◆ **PROBLEM DESCRIPTION**
Leaving the pictures out, print the lines from the first line of the listing through the line containing "return lambda x, y: t.ray_cast(CO, ray(x, y).normalized())[0]", exactly as they read, and no others.
^^^^^^^^
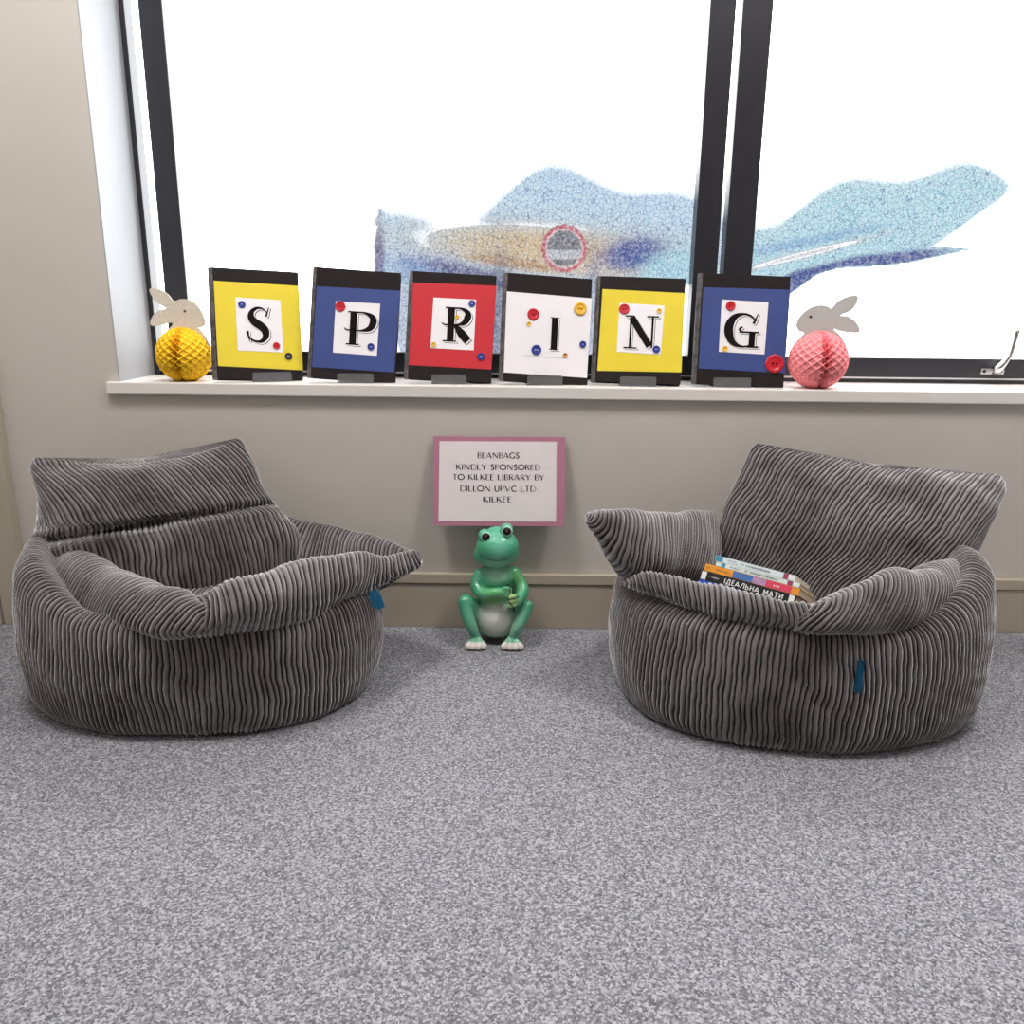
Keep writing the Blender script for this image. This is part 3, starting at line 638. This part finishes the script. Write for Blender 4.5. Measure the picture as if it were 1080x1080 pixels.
def base_drum(parent, cx, cy, a, b, top, seed, ex=2.3, side=-1):
    prof = [(.001, .80), (.0035, .90), (.02, .955), (.06, .99), (.12, 1.0), (.18, .99), (top-.02, .965), (top, .91), (top+.003, .84), (top-.03, .74), (top-.085, .60), (top-.10, .30), (top-.105, .04)]
    nr, nc = 90, 1800
    P = catmull(prof, nr); s = np.linspace(0, 2*PI, 4000)
    ex_ = 2/ex; ux = np.sign(np.cos(s))*np.abs(np.cos(s))**ex_*a; uy = np.sign(np.sin(s))*np.abs(np.sin(s))**ex_*b
    ds = np.r_[0, np.cumsum(np.hypot(np.diff(ux), np.diff(uy)))]; tt = np.linspace(0, ds[-1], nc, endpoint=False)
    ux = np.interp(tt, ds, ux); uy = np.interp(tt, ds, uy)
    per = round(ds[-1]/PITCH)*PITCH
    G = np.zeros((nr, nc, 3)); G[..., 0] = cx+P[:, 1][:, None]*ux; G[..., 1] = cy+P[:, 1][:, None]*uy; G[..., 2] = P[:, 0][:, None]
    C = np.broadcast_to(tt*per/ds[-1], (nr, nc))
    out = np.clip((side*ux/a-.42)/.58, 0, 1)**1.3      # on its outer side the drum's wall runs on up behind the arm
    G[..., 2] += (.095*out)[None, :]*np.clip(P[:, 0]/top, 0, 1)[:, None]**1.5
    fade = np.clip((P[:, 1]-.45)/.3, 0, 1)[:, None]*np.ones((1, nc))
    return fabric_grid('base', G, C, parent, seed=seed, fade=fade, wr=.0022)
def shoot(o, px, py):
    dg = [v.co for v in o.data.vertices]; t = BVHTree.FromPolygons([v+o.parent.location for v in dg], [tuple(p.vertices) for p in o.data.polygons])
    return lambda x, y: t.ray_cast(CO, ray(x, y).normalized())[0]

# --- left beanbag
lb = thing('beanbag_chair', 'dark grey corduroy beanbag armchair with an empty seat, left of the green frog', 'beanbag', (-.675, 1.67, 0), group='grey corduroy beanbag chairs')
base_l = base_drum(lb, -.672, 1.675, .380, .285, .245, 1)
pillow('backrest', [
 ((42, 700, 1.70), (312, 660, 1.86), .10, .10, .6), ((32, 635, 1.70), (318, 605, 1.87), .12, .11, .6), ((33, 588, 1.70), (314, 562, 1.88), .115, .09, .6),
 ((44, 556, 1.71), (294, 538, 1.885), .10, .07, .58), ((44, 528, 1.72), (276, 515, 1.89), .085, .06, .55), ((36, 506, 1.73), (264, 488, 1.90), .065, .045, .52, -.008), ((34, 492, 1.74), (255, 468, 1.905), .036, .030, .52, -.026), ((38, 484, 1.745), (252, 463, 1.905), .014, .012, .6, -.034)],
 (.42, -.85, .28), lb, crease=[(.40, .035, .022, .065)], taper=.42, skew=-.13, seed=3, nr=110, nc=1100)
pillow('armrest', [
 ((72, 650, 1.70), (84, 577, 1.74), .02, .03), ((58, 658, 1.655), (76, 572, 1.705), .05, .045), ((54, 656, 1.62), (82, 578, 1.67), .062, .055), ((74, 654, 1.565), (99, 590, 1.63), .062, .05), ((98, 657, 1.52), (122, 601, 1.57), .06, .05), ((128, 665, 1.46), (150, 612, 1.51), .058, .045), ((158, 671, 1.42), (176, 622, 1.46), .05, .04), ((187, 674, 1.395), (200, 631, 1.43), .04, .03), ((214, 671, 1.385), (222, 640, 1.41), .02, .02), ((228, 664, 1.39), (230, 650, 1.40), .006, .006)],
 (-.3, -.85, .35), lb, 'across', nr=560, nc=110, seed=5, slant=-.018)
pillow('armrest', [
 ((300, 640, 1.85), (302, 545, 1.90), .03, .03), ((325, 636, 1.81), (335, 552, 1.89), .032, .03), ((358, 632, 1.77), (365, 557, 1.865), .03, .028), ((390, 626, 1.73), (396, 567, 1.83), .026, .025), ((418, 612, 1.71), (422, 576, 1.78), .022, .02), ((438, 599, 1.72), (438, 583, 1.745), .010, .010), ((443, 596, 1.725), (443, 590, 1.735), .004, .004)],
 (-.55, -.75, .3), lb, 'across', nr=420, nc=100, seed=6)
pillow('front_roll', [
 ((178, 660, 1.42), (186, 646, 1.44), .008, .008), ((200, 671, 1.40), (205, 630, 1.45), .035, .035), ((228, 668, 1.395), (228, 620, 1.46), .055, .05), ((260, 661, 1.41), (262, 611, 1.48), .062, .05), ((296, 653, 1.44), (300, 602, 1.53), .062, .05), ((336, 643, 1.49), (340, 596, 1.58), .058, .05), ((372, 630, 1.55), (374, 592, 1.64), .05, .045), ((397, 621, 1.61), (398, 590, 1.68), .035, .035), ((420, 610, 1.66), (421, 583, 1.71), .022, .022), ((438, 600, 1.71), (438, 581, 1.735), .012, .012), ((443, 596, 1.72), (443, 590, 1.73), .004, .004)],
 (.35, -.85, .35), lb, 'across', nr=640, nc=110, seed=7, slant=.012)
pillow('seat', [((-.96, 1.66, .15), (-.93, 1.80, .15), .01, .01), ((-.86, 1.50, .145), (-.84, 1.86, .15), .055, .04), ((-.69, 1.45, .145), (-.68, 1.88, .15), .06, .04), ((-.53, 1.50, .145), (-.50, 1.86, .15), .055, .04), ((-.42, 1.62, .15), (-.42, 1.78, .15), .01, .01)], (0, 0, 1), lb, 'across', nr=420, nc=120, seed=8)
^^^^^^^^
◆ **FINISHED ANSWER**
Keep writing the Blender script for this image. This is part 3, starting at line 638. This part finishes the script. Write for Blender 4.5. Measure the picture as if it were 1080x1080 pixels.
def base_drum(parent, cx, cy, a, b, top, seed, ex=2.3, side=-1):
    prof = [(.001, .80), (.0035, .90), (.02, .955), (.06, .99), (.12, 1.0), (.18, .99), (top-.02, .965), (top, .91), (top+.003, .84), (top-.03, .74), (top-.085, .60), (top-.10, .30), (top-.105, .04)]
    nr, nc = 90, 1800
    P = catmull(prof, nr); s = np.linspace(0, 2*PI, 4000)
    ex_ = 2/ex; ux = np.sign(np.cos(s))*np.abs(np.cos(s))**ex_*a; uy = np.sign(np.sin(s))*np.abs(np.sin(s))**ex_*b
    ds = np.r_[0, np.cumsum(np.hypot(np.diff(ux), np.diff(uy)))]; tt = np.linspace(0, ds[-1], nc, endpoint=False)
    ux = np.interp(tt, ds, ux); uy = np.interp(tt, ds, uy)
    per = round(ds[-1]/PITCH)*PITCH
    G = np.zeros((nr, nc, 3)); G[..., 0] = cx+P[:, 1][:, None]*ux; G[..., 1] = cy+P[:, 1][:, None]*uy; G[..., 2] = P[:, 0][:, None]
    C = np.broadcast_to(tt*per/ds[-1], (nr, nc))
    out = np.clip((side*ux/a-.42)/.58, 0, 1)**1.3      # on its outer side the drum's wall runs on up behind the arm
    G[..., 2] += (.095*out)[None, :]*np.clip(P[:, 0]/top, 0, 1)[:, None]**1.5
    fade = np.clip((P[:, 1]-.45)/.3, 0, 1)[:, None]*np.ones((1, nc))
    return fabric_grid('base', G, C, parent, seed=seed, fade=fade, wr=.0022)
def shoot(o, px, py):
    dg = [v.co for v in o.data.vertices]; t = BVHTree.FromPolygons([v+o.parent.location for v in dg], [tuple(p.vertices) for p in o.data.polygons])
    return lambda x, y: t.ray_cast(CO, ray(x, y).normalized())[0]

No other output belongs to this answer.